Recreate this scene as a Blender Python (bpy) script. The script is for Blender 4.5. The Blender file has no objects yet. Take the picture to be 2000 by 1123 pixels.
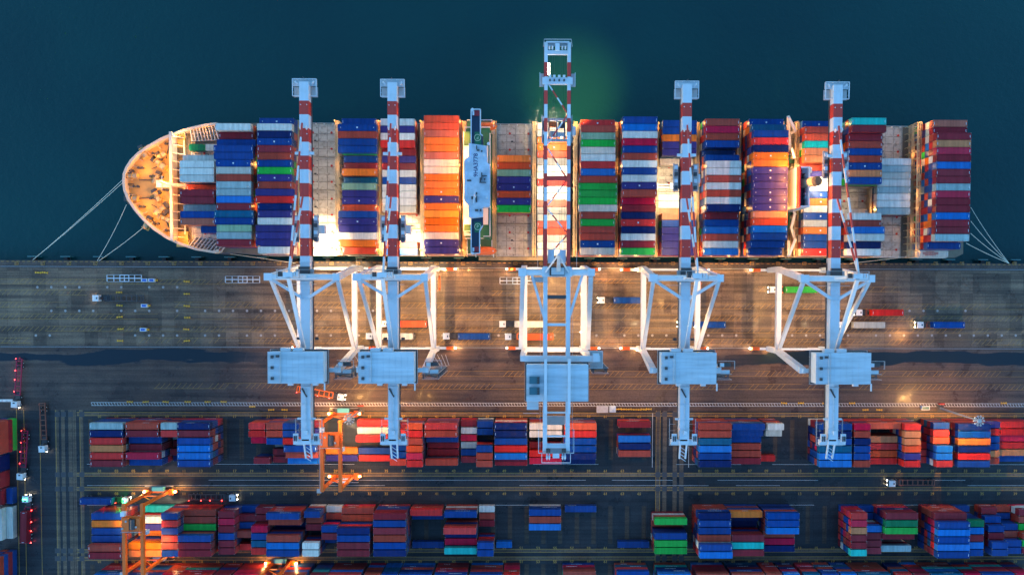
import bpy, math, random
from mathutils import Vector, Matrix, Euler
C = bpy.context.scene
COL = C.collection
R = math.radians
random.seed(7)

# ------------------------------------------------------------------ camera, sky, exposure
CF, CRX, CRY, CRZ, CSX, CSY, CH = 1610.32, -0.0319244, -0.0118969, 0.0029218, 56.985, 60.752, 318.47
cam_d = bpy.data.cameras.new('camera'); cam = bpy.data.objects.new('camera', cam_d); COL.objects.link(cam)
cam.location = (0, 0, CH); cam.rotation_euler = (CRX, CRY, CRZ)
cam_d.sensor_width = 36; cam_d.sensor_fit = 'HORIZONTAL'; cam_d.lens = 36 * CF / 2000
cam_d.shift_x = -CSX / 2000; cam_d.shift_y = CSY / 2000
cam_d.clip_start = 1; cam_d.clip_end = 5000
C.camera = cam
CM = Euler((CRX, CRY, CRZ), 'XYZ').to_matrix()

def P(px, py, z=0.0):
    d = CM @ Vector(((px - 1000 - CSX) / CF, -(py - 561.5 - CSY) / CF, -1))
    t = (z - CH) / d.z
    return Vector((d.x * t, d.y * t, z))

def PX(p):                                  # world point -> photograph pixel
    v = CM.transposed() @ (Vector(p) - Vector((0, 0, CH)))
    return 1000 + CSX + CF * v.x / -v.z, 561.5 + CSY - CF * v.y / -v.z

w = bpy.data.worlds.new("World"); C.world = w; w.use_nodes = True
nt = w.node_tree
sky = nt.nodes.new('ShaderNodeTexSky'); sky.sky_type = 'NISHITA'; sky.sun_disc = False
sky.sun_elevation = R(2.0); sky.sun_rotation = R(250); sky.air_density = 1.0; sky.dust_density = 0.5; sky.ozone_density = 3.0
bg = nt.nodes['Background']; bg.inputs['Strength'].default_value = 0.15
tint = nt.nodes.new('ShaderNodeMix'); tint.data_type = 'RGBA'; tint.blend_type = 'MULTIPLY'; tint.inputs[0].default_value = 1; tint.inputs[7].default_value = (.93, 1.03, .98, 1)   # added tint, turns the sky's light slightly greener
nt.links.new(sky.outputs[0], tint.inputs[6]); nt.links.new(tint.outputs[2], bg.inputs['Color'])
C.view_settings.view_transform = 'Standard'; C.view_settings.look = 'None'
C.view_settings.exposure = 3.6; C.view_settings.gamma = 1

# ------------------------------------------------------------------ helpers
def tag(o, label=None, cat=None, group=None, kind=None):
    if label: o['label'] = label
    if cat: o['category'] = cat
    if group: o['group'] = group
    if kind: o['kind'] = kind
    return o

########

**Exercise task**
Quote, exactly and only, the lines from the first line of the data above through the line containing "return 1000 +". The pictures do not belong in it.

**Result of the exercise**
Recreate this scene as a Blender Python (bpy) script. The script is for Blender 4.5. The Blender file has no objects yet. Take the picture to be 2000 by 1123 pixels.
import bpy, math, random
from mathutils import Vector, Matrix, Euler
C = bpy.context.scene
COL = C.collection
R = math.radians
random.seed(7)

# ------------------------------------------------------------------ camera, sky, exposure
CF, CRX, CRY, CRZ, CSX, CSY, CH = 1610.32, -0.0319244, -0.0118969, 0.0029218, 56.985, 60.752, 318.47
cam_d = bpy.data.cameras.new('camera'); cam = bpy.data.objects.new('camera', cam_d); COL.objects.link(cam)
cam.location = (0, 0, CH); cam.rotation_euler = (CRX, CRY, CRZ)
cam_d.sensor_width = 36; cam_d.sensor_fit = 'HORIZONTAL'; cam_d.lens = 36 * CF / 2000
cam_d.shift_x = -CSX / 2000; cam_d.shift_y = CSY / 2000
cam_d.clip_start = 1; cam_d.clip_end = 5000
C.camera = cam
CM = Euler((CRX, CRY, CRZ), 'XYZ').to_matrix()

def P(px, py, z=0.0):
    d = CM @ Vector(((px - 1000 - CSX) / CF, -(py - 561.5 - CSY) / CF, -1))
    t = (z - CH) / d.z
    return Vector((d.x * t, d.y * t, z))

def PX(p):                                  # world point -> photograph pixel
    v = CM.transposed() @ (Vector(p) - Vector((0, 0, CH)))
    return 1000 + CSX + CF * v.x / -v.z, 561.5 + CSY - CF * v.y / -v.z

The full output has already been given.